My Private Project: Control and Supervision

When I started my private project series I thought building a house should be fairly similar to building software as far as you look from project management perspective. At least you have similar phases and you employ similar techniques in both cases. As it appears details differ much.

Another thing which is different is control and supervision in the project. In my private project I’m a sponsor. I buy final effect but I don’t really know all details of construction. On the other hand I know there are a lot of things which should be done well or I’ll see serious problems in the future. I don’t say about things I could see – these are UI bugs and I can verify them easily. I say about architecture (construction) flaws in core of the system (house) – leaking roof, rising damp etc.

Now if I were a business person any techie could probably convince me the way he chosen to build an application is OK, no matter if he was honest or not. I wouldn’t understand all that architecture stuff. Talking about building a house I’m in the same position.

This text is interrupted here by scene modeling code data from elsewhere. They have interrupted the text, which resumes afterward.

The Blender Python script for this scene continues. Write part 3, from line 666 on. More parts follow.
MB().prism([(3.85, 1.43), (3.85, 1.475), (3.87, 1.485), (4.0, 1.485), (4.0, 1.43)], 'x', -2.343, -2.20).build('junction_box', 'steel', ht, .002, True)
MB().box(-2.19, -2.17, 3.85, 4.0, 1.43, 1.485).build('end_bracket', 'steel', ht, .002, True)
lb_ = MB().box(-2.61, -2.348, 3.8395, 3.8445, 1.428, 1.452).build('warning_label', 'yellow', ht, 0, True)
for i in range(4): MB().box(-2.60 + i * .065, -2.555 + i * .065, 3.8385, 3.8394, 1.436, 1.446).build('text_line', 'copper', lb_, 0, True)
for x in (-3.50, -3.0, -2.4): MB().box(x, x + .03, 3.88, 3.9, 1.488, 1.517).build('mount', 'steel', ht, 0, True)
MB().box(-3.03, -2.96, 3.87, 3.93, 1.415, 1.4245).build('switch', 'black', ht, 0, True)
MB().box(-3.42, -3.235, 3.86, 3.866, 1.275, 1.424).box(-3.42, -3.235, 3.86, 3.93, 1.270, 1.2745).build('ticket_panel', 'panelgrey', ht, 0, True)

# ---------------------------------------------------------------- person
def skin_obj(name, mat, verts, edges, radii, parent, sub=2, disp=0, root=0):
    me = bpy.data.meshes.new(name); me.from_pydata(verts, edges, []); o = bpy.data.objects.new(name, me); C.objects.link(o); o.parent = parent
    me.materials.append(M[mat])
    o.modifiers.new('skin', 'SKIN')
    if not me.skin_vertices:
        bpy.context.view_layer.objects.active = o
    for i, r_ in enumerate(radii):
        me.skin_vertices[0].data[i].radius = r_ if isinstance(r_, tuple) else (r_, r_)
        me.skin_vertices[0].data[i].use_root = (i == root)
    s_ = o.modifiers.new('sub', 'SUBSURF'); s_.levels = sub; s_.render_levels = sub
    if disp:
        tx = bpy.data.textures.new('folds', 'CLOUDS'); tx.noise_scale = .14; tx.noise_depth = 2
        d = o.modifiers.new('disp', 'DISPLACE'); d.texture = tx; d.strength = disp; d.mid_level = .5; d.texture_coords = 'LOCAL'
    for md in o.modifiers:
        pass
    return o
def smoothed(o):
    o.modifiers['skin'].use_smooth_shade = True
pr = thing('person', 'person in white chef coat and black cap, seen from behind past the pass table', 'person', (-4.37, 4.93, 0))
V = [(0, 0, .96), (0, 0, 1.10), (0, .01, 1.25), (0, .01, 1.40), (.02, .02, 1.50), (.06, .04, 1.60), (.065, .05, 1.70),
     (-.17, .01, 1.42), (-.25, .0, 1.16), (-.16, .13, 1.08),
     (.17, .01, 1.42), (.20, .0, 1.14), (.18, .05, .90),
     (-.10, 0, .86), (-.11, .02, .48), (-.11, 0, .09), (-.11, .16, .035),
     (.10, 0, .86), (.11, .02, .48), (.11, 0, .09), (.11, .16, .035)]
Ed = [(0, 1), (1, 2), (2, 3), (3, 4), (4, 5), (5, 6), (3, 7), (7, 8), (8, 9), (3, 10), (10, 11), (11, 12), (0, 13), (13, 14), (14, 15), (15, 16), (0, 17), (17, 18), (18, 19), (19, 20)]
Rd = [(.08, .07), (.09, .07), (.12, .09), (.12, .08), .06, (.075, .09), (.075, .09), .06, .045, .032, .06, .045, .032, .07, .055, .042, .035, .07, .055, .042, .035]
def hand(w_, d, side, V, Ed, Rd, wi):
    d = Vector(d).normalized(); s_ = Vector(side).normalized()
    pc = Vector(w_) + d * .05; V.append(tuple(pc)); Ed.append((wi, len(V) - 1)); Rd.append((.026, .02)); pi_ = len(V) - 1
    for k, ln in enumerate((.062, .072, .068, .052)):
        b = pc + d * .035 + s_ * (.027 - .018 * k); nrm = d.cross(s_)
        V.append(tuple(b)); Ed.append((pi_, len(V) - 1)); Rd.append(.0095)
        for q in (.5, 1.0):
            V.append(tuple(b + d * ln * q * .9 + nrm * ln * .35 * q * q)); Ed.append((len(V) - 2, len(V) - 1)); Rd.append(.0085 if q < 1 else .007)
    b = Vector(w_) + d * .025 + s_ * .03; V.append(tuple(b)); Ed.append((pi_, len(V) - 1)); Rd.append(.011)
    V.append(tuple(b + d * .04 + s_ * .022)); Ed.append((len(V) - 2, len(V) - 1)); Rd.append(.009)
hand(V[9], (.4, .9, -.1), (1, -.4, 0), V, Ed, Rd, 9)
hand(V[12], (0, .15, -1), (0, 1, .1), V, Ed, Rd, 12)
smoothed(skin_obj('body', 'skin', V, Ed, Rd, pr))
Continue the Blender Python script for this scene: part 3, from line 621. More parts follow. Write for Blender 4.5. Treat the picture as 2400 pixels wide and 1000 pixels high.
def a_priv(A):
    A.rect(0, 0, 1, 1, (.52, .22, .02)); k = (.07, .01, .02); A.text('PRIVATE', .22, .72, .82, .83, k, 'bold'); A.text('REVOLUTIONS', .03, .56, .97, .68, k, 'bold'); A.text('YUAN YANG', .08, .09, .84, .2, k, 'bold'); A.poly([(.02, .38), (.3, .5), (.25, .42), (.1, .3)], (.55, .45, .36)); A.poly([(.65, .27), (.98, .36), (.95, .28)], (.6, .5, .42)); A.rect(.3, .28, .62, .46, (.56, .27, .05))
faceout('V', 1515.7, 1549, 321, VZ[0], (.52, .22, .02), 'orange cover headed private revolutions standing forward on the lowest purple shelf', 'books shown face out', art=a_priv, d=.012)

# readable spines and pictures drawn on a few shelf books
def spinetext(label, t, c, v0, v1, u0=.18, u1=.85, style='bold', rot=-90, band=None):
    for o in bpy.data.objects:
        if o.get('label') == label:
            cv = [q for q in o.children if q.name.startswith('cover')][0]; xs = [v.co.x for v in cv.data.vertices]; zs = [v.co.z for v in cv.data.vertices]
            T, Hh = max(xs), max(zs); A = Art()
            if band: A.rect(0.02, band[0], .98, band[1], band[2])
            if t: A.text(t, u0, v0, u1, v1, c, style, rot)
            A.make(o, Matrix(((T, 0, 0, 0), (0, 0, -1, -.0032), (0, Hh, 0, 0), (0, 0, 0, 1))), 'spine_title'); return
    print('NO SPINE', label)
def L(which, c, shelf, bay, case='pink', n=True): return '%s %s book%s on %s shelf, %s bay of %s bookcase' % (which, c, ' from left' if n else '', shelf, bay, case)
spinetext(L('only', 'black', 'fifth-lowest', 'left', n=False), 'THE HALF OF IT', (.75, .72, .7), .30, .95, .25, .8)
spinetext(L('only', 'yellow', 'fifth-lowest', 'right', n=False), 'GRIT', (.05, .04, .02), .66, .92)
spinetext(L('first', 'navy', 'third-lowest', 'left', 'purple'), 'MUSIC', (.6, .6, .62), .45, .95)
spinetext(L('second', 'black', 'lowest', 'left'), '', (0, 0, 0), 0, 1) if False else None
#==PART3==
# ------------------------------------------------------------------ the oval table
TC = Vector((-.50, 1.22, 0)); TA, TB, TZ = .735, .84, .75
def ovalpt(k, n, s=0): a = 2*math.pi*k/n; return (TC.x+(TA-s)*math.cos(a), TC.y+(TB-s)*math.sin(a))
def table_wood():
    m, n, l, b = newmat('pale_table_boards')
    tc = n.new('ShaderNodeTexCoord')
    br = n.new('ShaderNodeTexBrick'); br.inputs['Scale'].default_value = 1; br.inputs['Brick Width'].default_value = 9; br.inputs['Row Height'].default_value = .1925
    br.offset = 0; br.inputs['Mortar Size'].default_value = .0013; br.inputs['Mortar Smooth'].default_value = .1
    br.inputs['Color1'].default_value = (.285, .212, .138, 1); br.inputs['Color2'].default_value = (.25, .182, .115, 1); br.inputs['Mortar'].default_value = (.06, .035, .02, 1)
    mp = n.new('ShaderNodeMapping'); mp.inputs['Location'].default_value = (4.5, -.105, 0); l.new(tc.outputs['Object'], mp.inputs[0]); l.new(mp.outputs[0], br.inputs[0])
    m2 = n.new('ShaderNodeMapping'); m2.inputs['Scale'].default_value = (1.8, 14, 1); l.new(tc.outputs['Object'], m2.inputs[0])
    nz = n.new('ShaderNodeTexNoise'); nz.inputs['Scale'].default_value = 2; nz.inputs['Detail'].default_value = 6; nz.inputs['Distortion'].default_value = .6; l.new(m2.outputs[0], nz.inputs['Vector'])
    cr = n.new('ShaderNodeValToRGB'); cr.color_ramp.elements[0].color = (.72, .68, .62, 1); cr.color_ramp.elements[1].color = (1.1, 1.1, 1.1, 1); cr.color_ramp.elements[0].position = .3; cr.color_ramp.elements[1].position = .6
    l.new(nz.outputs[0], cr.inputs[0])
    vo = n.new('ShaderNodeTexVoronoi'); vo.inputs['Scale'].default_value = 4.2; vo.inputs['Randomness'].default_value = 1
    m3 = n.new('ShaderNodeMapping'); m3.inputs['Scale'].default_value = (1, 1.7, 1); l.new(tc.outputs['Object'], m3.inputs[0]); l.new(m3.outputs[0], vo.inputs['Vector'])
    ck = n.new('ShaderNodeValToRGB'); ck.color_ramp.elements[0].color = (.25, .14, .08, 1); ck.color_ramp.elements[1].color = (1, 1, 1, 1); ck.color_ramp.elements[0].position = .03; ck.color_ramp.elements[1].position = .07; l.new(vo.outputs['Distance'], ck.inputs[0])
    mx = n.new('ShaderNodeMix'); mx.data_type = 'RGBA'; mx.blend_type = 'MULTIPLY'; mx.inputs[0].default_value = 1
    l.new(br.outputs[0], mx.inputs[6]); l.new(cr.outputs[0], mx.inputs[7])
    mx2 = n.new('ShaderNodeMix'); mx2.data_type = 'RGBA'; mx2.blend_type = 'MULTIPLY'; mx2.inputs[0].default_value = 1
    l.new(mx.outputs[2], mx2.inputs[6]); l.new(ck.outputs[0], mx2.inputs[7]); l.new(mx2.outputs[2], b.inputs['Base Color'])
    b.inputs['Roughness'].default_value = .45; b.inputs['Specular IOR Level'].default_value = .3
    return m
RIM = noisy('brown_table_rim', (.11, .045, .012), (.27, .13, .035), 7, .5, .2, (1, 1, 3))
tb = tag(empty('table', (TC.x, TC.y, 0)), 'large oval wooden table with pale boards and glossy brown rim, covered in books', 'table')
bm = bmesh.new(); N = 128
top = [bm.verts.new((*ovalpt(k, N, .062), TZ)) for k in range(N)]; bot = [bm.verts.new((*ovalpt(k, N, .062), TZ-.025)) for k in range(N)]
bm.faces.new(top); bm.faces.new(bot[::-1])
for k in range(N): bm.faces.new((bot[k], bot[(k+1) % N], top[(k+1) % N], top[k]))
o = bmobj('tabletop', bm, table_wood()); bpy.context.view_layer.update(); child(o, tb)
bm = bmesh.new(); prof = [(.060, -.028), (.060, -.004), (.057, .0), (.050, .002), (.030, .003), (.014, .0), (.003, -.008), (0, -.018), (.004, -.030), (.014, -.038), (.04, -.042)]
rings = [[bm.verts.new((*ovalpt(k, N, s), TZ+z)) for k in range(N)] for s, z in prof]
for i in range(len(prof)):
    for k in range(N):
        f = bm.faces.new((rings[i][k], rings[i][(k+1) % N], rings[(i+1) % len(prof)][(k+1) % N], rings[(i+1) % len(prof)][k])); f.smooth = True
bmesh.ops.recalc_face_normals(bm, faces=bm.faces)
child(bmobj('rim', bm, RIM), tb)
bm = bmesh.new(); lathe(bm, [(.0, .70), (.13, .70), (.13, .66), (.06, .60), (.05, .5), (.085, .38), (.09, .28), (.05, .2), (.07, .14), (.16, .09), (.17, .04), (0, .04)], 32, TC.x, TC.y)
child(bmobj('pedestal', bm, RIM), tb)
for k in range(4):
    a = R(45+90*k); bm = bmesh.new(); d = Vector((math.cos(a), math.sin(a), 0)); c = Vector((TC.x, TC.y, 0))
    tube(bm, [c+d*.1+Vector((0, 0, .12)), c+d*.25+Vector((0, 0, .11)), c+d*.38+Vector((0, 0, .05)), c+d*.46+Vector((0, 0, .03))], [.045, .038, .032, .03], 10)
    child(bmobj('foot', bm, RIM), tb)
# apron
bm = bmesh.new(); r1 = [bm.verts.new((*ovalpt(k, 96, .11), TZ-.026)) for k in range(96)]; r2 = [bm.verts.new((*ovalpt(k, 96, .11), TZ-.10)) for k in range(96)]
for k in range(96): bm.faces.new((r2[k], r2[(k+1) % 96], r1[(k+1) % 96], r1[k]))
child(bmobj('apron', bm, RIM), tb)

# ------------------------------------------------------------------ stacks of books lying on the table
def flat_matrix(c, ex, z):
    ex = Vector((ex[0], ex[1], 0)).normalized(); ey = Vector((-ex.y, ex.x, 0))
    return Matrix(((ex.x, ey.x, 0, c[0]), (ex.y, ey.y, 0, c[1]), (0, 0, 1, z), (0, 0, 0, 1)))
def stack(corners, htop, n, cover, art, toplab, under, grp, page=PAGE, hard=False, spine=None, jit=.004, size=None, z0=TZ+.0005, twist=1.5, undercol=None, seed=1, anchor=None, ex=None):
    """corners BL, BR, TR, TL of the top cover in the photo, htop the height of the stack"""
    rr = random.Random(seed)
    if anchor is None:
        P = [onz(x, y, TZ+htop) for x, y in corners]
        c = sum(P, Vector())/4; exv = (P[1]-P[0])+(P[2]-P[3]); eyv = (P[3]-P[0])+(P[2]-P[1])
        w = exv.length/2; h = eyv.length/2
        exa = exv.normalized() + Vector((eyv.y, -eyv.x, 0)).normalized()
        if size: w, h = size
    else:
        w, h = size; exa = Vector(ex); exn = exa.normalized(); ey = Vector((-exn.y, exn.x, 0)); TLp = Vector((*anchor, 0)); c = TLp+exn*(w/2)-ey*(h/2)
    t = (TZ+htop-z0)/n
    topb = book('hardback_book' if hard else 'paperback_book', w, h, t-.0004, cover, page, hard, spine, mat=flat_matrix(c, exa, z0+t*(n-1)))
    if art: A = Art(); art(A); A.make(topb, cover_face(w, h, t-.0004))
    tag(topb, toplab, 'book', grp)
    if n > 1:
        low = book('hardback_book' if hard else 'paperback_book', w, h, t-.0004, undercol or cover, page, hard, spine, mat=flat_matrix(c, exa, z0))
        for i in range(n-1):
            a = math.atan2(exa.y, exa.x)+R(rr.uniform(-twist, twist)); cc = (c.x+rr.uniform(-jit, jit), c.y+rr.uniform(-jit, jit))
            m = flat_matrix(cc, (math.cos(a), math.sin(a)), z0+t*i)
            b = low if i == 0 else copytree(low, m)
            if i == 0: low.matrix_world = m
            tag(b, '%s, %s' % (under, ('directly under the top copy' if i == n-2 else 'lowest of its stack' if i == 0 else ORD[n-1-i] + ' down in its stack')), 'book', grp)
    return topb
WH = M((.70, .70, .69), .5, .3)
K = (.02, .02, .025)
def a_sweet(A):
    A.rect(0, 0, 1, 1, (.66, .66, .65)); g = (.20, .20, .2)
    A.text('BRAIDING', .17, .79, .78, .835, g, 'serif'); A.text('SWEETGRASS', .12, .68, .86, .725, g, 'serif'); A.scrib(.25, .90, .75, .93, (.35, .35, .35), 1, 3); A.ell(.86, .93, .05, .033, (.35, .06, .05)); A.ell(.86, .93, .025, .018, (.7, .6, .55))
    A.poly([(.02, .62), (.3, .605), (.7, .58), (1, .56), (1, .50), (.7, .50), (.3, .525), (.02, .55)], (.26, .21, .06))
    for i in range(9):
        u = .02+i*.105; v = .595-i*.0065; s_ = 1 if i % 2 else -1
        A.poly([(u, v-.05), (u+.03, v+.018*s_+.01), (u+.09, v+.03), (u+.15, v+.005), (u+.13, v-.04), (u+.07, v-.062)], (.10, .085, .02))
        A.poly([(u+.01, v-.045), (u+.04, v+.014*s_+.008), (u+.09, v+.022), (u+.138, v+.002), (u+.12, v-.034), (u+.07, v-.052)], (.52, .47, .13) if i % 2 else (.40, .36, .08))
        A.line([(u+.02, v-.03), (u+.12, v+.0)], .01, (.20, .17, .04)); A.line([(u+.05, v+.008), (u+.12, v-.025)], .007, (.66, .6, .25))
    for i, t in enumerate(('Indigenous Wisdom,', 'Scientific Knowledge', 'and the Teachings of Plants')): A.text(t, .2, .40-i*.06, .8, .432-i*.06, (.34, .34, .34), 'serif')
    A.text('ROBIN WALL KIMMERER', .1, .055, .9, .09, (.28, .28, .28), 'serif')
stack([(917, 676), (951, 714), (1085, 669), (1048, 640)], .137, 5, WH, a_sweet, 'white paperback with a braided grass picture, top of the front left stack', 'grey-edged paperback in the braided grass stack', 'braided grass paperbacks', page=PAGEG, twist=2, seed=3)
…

In software projects sponsors usually don’t really care they can’t control whether the core of the system is crafted well. Oh, maybe they care but they trust it’s enough to know the vendor employs agile methods or uses RUP or has implemented ISO 9001 or is CMMI Level 4 or whatever. Which is of course completely dumb, because you can ultimately waste your money no matter if your vendor is agile or not and I have no idea how ISO started to be synonym of quality.

In case of my house I hired building inspector (recommended by friend). A guy who actually knows how houses should be built. He controls all ongoing works on core of the system… I mean construction of the house. He interferes with vendor whenever it comes to determine how specific things should be done or even which materials should be used. Thanks to him several things have been already corrected and I believe a number of them haven’t appeared at all since the vendor knows everything is checked on a regular basis.

Coming back to software I wouldn’t feel comfortable if my client enforced that kind of supervision on a project I’m about to deliver for them. Unlike in construction projects I think there’s a small amount of mission-critical applications which are controlled in that manner. In the rest of cases vendors would be reluctant to be controlled in so detailed way. Just think – the client telling your developers which tools they should use or how interfaces between classes should look like. I leave aside problem of rights to source code which aren’t often sold to the client along with the system. Of course when you buy a program from the shelf (or cloud) the situation is different too.

Anyway If I was buying an application which I planned to live in for the rest of my life I would definitely hired a professional to verify how it was built, not only to do some acceptance testing. Fortunately houses last still much longer than software.